#### The task:
Output all of the entries exactly as written.

#### Raw records:
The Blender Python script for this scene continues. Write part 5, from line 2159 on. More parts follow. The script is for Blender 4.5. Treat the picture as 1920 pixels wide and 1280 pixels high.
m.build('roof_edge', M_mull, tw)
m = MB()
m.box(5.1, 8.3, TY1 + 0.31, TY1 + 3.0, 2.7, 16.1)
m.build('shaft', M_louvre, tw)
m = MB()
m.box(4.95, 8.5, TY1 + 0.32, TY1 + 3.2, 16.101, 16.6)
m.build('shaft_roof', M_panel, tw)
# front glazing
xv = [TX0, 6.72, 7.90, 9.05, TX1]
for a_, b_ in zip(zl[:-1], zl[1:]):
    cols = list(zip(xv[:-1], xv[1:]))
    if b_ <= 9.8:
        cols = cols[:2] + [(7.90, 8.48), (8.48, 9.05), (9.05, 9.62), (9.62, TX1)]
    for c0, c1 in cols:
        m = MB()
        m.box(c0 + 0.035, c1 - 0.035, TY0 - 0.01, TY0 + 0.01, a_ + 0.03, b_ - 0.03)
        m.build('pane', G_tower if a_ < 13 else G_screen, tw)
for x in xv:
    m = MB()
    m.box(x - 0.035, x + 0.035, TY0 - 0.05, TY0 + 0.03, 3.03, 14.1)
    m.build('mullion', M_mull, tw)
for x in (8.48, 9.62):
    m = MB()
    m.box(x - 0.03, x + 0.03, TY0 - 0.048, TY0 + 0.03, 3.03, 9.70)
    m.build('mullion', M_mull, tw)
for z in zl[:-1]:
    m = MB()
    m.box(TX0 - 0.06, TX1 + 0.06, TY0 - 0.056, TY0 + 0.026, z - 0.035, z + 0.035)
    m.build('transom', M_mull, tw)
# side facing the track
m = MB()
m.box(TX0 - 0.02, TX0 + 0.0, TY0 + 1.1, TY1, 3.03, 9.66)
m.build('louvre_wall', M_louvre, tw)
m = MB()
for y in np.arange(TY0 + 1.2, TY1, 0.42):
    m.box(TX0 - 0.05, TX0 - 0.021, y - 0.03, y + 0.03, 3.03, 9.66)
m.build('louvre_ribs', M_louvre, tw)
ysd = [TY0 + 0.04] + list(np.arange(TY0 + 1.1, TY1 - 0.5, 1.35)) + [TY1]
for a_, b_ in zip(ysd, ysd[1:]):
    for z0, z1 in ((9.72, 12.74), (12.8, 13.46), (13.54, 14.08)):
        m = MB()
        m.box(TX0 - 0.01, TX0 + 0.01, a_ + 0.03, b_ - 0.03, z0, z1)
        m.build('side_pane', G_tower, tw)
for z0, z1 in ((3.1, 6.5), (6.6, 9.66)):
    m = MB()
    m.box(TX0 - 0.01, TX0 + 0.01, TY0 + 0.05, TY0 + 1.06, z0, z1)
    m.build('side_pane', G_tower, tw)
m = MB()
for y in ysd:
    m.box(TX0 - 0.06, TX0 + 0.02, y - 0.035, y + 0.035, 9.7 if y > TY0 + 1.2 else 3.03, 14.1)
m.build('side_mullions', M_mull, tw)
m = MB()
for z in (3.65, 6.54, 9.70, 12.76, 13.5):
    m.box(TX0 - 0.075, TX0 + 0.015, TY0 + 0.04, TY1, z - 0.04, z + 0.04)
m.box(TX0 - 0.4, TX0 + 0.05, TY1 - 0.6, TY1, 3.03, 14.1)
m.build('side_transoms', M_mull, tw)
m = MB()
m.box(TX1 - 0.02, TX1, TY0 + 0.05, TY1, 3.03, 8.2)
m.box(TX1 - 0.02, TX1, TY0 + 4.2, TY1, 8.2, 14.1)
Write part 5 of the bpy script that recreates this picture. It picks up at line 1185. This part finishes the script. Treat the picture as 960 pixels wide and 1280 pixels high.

#### Result for this task:
The Blender Python script for this scene continues. Write part 5, from line 2159 on. More parts follow. The script is for Blender 4.5. Treat the picture as 1920 pixels wide and 1280 pixels high.
m.build('roof_edge', M_mull, tw)
m = MB()
m.box(5.1, 8.3, TY1 + 0.31, TY1 + 3.0, 2.7, 16.1)
m.build('shaft', M_louvre, tw)
m = MB()
m.box(4.95, 8.5, TY1 + 0.32, TY1 + 3.2, 16.101, 16.6)
m.build('shaft_roof', M_panel, tw)
# front glazing
xv = [TX0, 6.72, 7.90, 9.05, TX1]
for a_, b_ in zip(zl[:-1], zl[1:]):
    cols = list(zip(xv[:-1], xv[1:]))
    if b_ <= 9.8:
        cols = cols[:2] + [(7.90, 8.48), (8.48, 9.05), (9.05, 9.62), (9.62, TX1)]
    for c0, c1 in cols:
        m = MB()
        m.box(c0 + 0.035, c1 - 0.035, TY0 - 0.01, TY0 + 0.01, a_ + 0.03, b_ - 0.03)
        m.build('pane', G_tower if a_ < 13 else G_screen, tw)
for x in xv:
    m = MB()
    m.box(x - 0.035, x + 0.035, TY0 - 0.05, TY0 + 0.03, 3.03, 14.1)
    m.build('mullion', M_mull, tw)
for x in (8.48, 9.62):
    m = MB()
    m.box(x - 0.03, x + 0.03, TY0 - 0.048, TY0 + 0.03, 3.03, 9.70)
    m.build('mullion', M_mull, tw)
for z in zl[:-1]:
    m = MB()
    m.box(TX0 - 0.06, TX1 + 0.06, TY0 - 0.056, TY0 + 0.026, z - 0.035, z + 0.035)
    m.build('transom', M_mull, tw)
# side facing the track
m = MB()
m.box(TX0 - 0.02, TX0 + 0.0, TY0 + 1.1, TY1, 3.03, 9.66)
m.build('louvre_wall', M_louvre, tw)
m = MB()
for y in np.arange(TY0 + 1.2, TY1, 0.42):
    m.box(TX0 - 0.05, TX0 - 0.021, y - 0.03, y + 0.03, 3.03, 9.66)
m.build('louvre_ribs', M_louvre, tw)
ysd = [TY0 + 0.04] + list(np.arange(TY0 + 1.1, TY1 - 0.5, 1.35)) + [TY1]
for a_, b_ in zip(ysd, ysd[1:]):
    for z0, z1 in ((9.72, 12.74), (12.8, 13.46), (13.54, 14.08)):
        m = MB()
        m.box(TX0 - 0.01, TX0 + 0.01, a_ + 0.03, b_ - 0.03, z0, z1)
        m.build('side_pane', G_tower, tw)
for z0, z1 in ((3.1, 6.5), (6.6, 9.66)):
    m = MB()
    m.box(TX0 - 0.01, TX0 + 0.01, TY0 + 0.05, TY0 + 1.06, z0, z1)
    m.build('side_pane', G_tower, tw)
m = MB()
for y in ysd:
    m.box(TX0 - 0.06, TX0 + 0.02, y - 0.035, y + 0.035, 9.7 if y > TY0 + 1.2 else 3.03, 14.1)
m.build('side_mullions', M_mull, tw)
m = MB()
for z in (3.65, 6.54, 9.70, 12.76, 13.5):
    m.box(TX0 - 0.075, TX0 + 0.015, TY0 + 0.04, TY1, z - 0.04, z + 0.04)
m.box(TX0 - 0.4, TX0 + 0.05, TY1 - 0.6, TY1, 3.03, 14.1)
m.build('side_transoms', M_mull, tw)
m = MB()
m.box(TX1 - 0.02, TX1, TY0 + 0.05, TY1, 3.03, 8.2)
m.box(TX1 - 0.02, TX1, TY0 + 4.2, TY1, 8.2, 14.1)
Write part 5 of the bpy script that recreates this picture. It picks up at line 1185. This part finishes the script. Treat the picture as 960 pixels wide and 1280 pixels high.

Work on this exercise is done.